◆ **What to work on**: Return verbatim all lines from the first one in the records to the line with "COL = S.collection", both ends kept.

◆ **Record excerpts**:
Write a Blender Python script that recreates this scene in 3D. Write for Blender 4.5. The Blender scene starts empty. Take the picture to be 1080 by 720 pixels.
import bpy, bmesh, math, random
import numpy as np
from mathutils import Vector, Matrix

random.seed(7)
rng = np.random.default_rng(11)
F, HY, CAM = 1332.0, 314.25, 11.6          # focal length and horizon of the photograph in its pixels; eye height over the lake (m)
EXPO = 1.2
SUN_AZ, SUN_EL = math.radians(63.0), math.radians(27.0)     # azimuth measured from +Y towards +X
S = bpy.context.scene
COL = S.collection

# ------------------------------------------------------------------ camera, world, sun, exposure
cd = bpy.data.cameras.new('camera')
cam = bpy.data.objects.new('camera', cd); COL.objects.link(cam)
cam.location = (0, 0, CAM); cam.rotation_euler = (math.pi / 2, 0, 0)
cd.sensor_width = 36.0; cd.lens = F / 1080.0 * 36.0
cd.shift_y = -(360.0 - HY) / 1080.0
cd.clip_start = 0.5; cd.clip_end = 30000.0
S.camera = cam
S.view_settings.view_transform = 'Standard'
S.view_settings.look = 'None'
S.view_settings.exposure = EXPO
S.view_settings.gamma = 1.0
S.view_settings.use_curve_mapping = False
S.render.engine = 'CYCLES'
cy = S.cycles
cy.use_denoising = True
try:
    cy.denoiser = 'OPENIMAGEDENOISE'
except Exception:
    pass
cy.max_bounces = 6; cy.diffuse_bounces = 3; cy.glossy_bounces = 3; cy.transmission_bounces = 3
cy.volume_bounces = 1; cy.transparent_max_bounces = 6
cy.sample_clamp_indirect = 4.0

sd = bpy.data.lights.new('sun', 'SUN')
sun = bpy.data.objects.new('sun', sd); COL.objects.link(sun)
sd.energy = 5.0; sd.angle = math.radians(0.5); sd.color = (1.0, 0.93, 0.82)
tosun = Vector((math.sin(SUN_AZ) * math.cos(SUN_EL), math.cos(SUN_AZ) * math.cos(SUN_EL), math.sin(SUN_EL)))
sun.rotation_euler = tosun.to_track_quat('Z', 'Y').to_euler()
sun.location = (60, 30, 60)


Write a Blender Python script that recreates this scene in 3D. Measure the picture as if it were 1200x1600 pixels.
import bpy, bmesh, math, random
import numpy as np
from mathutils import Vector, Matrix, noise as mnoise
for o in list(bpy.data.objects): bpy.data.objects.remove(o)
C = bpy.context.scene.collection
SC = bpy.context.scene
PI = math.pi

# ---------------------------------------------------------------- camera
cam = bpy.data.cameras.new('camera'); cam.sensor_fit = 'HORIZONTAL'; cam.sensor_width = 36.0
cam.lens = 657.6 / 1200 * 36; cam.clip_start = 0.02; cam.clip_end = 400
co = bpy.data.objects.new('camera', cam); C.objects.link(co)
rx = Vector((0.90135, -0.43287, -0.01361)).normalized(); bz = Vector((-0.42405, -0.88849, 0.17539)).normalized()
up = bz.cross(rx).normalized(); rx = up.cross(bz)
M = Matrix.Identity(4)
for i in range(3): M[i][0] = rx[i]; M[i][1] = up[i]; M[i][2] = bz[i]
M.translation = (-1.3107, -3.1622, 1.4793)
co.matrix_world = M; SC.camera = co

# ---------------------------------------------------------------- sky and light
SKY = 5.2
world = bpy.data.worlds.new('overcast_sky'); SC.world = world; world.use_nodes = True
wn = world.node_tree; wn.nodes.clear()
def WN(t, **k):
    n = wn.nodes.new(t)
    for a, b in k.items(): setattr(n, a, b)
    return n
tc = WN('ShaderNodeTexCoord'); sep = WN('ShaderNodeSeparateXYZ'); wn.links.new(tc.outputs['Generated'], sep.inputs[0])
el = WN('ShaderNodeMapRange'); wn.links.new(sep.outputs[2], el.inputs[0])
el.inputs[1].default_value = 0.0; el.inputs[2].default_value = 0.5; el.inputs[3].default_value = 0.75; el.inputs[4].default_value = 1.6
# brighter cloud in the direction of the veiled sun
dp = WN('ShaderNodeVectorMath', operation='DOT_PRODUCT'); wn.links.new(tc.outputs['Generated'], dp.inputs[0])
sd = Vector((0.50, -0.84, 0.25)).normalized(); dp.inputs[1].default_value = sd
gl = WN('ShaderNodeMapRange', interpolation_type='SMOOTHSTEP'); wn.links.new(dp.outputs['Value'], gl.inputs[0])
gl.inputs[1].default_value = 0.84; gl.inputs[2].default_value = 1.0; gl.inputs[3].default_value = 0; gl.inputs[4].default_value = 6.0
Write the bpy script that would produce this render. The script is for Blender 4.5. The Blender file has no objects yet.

◆ **In response**:
Write a Blender Python script that recreates this scene in 3D. Write for Blender 4.5. The Blender scene starts empty. Take the picture to be 1080 by 720 pixels.
import bpy, bmesh, math, random
import numpy as np
from mathutils import Vector, Matrix

random.seed(7)
rng = np.random.default_rng(11)
F, HY, CAM = 1332.0, 314.25, 11.6          # focal length and horizon of the photograph in its pixels; eye height over the lake (m)
EXPO = 1.2
SUN_AZ, SUN_EL = math.radians(63.0), math.radians(27.0)     # azimuth measured from +Y towards +X
S = bpy.context.scene
COL = S.collection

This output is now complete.